Target inventory (Company filings)

We believe the current company-specific challenges relating to its inventory could see further pressure when Target releases its Q2 card in August. The company needs time to slash the massive inventory buildup it accumulated over the past two years, as seen above.

However, we urge investors to look past these known challenges, as the market is forward-looking. Investors should not be unduly concerned unless the company issues another colossal profit warning guidance that is well below projections and stretches into FY23-24.

Target revenue change % and adjusted EBIT change % consensus estimates

Target revenue change % and adjusted EBIT change % consensus estimates (S&P Cap IQ)

The consensus estimates (generally bullish) suggest that Target’s adjusted EBIT profitability growth could hit rock-bottom in Q2, with an increase of -77.8%.

Notably, things should improve from there, as the Street’s estimates suggest positive adjusted EBIT growth through 2023.

Notwithstanding, it’s critical for investors to note the operating leverage/deleverage inherent in Target’s operating model. Coupled with its low operating margins, significant changes in its gross margins and OpEx could hit its margins tremendously, impacting its valuation.

TGT’s Valuation Remains Reasonable

Target adjusted net margins % and FCF margins % consensus estimates (By FY)

Target adjusted net margins % and FCF margins % consensus estimates (By FY) (S&P Cap IQ)

As seen above, Target’s challenges are expected to crimp its adjusted net margins and free cash flow (FCF) profitability markedly in FY22 (ending January 2023).

The Street’s consensus estimates that Target’s FCF margins could fall to 2%, markedly below its 5Y and 10Y average FCF margins of 5.5% and 5.2%, respectively. Notwithstanding, Target is also not expected to recover its mojo in FY23, with an estimated FCF margin of 3.7%.

However, we believe Target’s operating model remains robust.
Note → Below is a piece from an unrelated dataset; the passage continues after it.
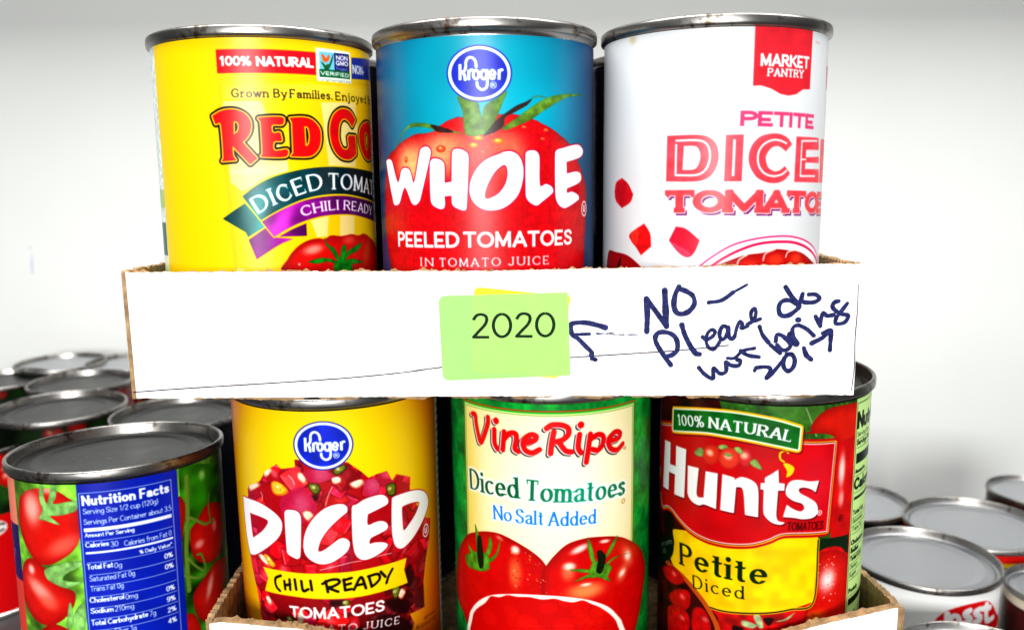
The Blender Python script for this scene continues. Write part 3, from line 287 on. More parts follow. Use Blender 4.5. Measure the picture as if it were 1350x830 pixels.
# ------------------------------------------------------------------ painter: coverage rasteriser for printed labels
def crom(p, closed=True, n=6):
    p = np.asarray(p, float); N = len(p); out = []
    for i in range(N if closed else N - 1):
        if closed: a, b, c, d = p[i - 1], p[i], p[(i + 1) % N], p[(i + 2) % N]
        else: a, b, c, d = p[max(i - 1, 0)], p[i], p[i + 1], p[min(i + 2, N - 1)]
        if np.hypot(*(c - b)) < 1e-6: continue
        t = np.linspace(0, 1, n, endpoint=False)[:, None]
        # corners are doubled points: keep straight tangents there
        m0 = (c - a) / 2 if np.hypot(*(b - a)) > 1e-6 else (c - b)
        m1 = (d - b) / 2 if np.hypot(*(d - c)) > 1e-6 else (c - b)
        L = np.hypot(*(c - b))
        for m in (m0, m1):
            s = np.hypot(*m)
            if s > 1.3 * L: m *= 1.3 * L / s
        h = (2*t**3-3*t**2+1)*b + (t**3-2*t**2+t)*m0 + (-2*t**3+3*t**2)*c + (t**3-t**2)*m1
        out.append(h)
    if not closed: out.append(p[-1:])
    return np.concatenate(out)
def sarea(p):
    x, y = p[:, 0], p[:, 1]
    return 0.5 * np.sum(x * np.roll(y, -1) - y * np.roll(x, -1))
def blur1(a, r, ax):
    if r < 1: return a
    r = int(r); k = 2 * r + 1
    pad = [(0, 0)] * a.ndim; pad[ax] = (r + 1, r)
    c = np.cumsum(np.pad(a, pad, mode='edge'), axis=ax)
    n = a.shape[ax]
    return (np.take(c, range(k, k + n), axis=ax) - np.take(c, range(0, n), axis=ax)) / k
def blur(a, r):
    for _ in range(2): a = blur1(blur1(a, r, 0), r, 1)
    return a
def vnoise(h, w, cell, seed):
    r = np.random.RandomState(seed)
    gh, gw = int(h / cell) + 3, int(w / cell) + 3
    g = r.rand(gh, gw)
    y = np.arange(h) / cell; x = np.arange(w) / cell
    yi, xi = y.astype(int), x.astype(int); fy, fx = y - yi, x - xi
    fy = fy * fy * (3 - 2 * fy); fx = fx * fx * (3 - 2 * fx)
    a = g[yi][:, xi] * (1 - fx) + g[yi][:, xi + 1] * fx
    b = g[yi + 1][:, xi] * (1 - fx) + g[yi + 1][:, xi + 1] * fx
    return a * (1 - fy[:, None]) + b * fy[:, None]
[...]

It’s a well-justified normalization phase from the outsized growth over the past two years. As a result, we expect Target to tackle its near-term challenges well and recover its profitability growth cadence in the medium term.

Stock TGT
Current market cap $72.57B
Hurdle rate [CAGR] 10%
Projection through CQ4’26
Required FCF yield in CQ4’26 6%
Assumed TTM FCF margin in CQ4’26 4.9%
Implied TTM revenue by CQ4’26 $135.79B

TGT reverse cash flow valuation model. Data source: S&P Cap IQ, author

We applied a hurdle rate lower than TGT’s 5Y and 10Y total return CAGR of 26.38% and 12.67%, respectively. We were keen to assess whether TGT can meet a hurdle rate close to a market-perform rating at the current levels.

However, we used an FCF yield that we believe models the current valuation dynamics, given Target’s challenges. TGT formed its June bottom at an FY24 FCF yield of 6.65%. It last traded at an FY24 FCF yield of 5.82%. Therefore, we believe a yield of 6% is appropriate.

Using a blended TTM FCF margin of 4.9% (below its 5Y and 10Y averages and in line with the consensus estimates), we require Target to post a TTM revenue of $135.79B by CQ4’26.

We believe our revenue target is achievable. If Target could recover its FCF margins ahead of our estimates, TGT could be re-rated.

Is TGT Stock A Buy, Sell, Or Hold?

We rate TGT as a Buy.

Given its remarkable recovery from its June bottom, we believe it could also have formed TGT’s long-term bottom. Therefore, the market seems to be looking past its current challenges.

Notwithstanding, TGT doesn’t seem to be undervalued at the current levels. Therefore, investors looking to improve their chances of market outperformance can consider adding more aggressively at levels closer to its June bottom.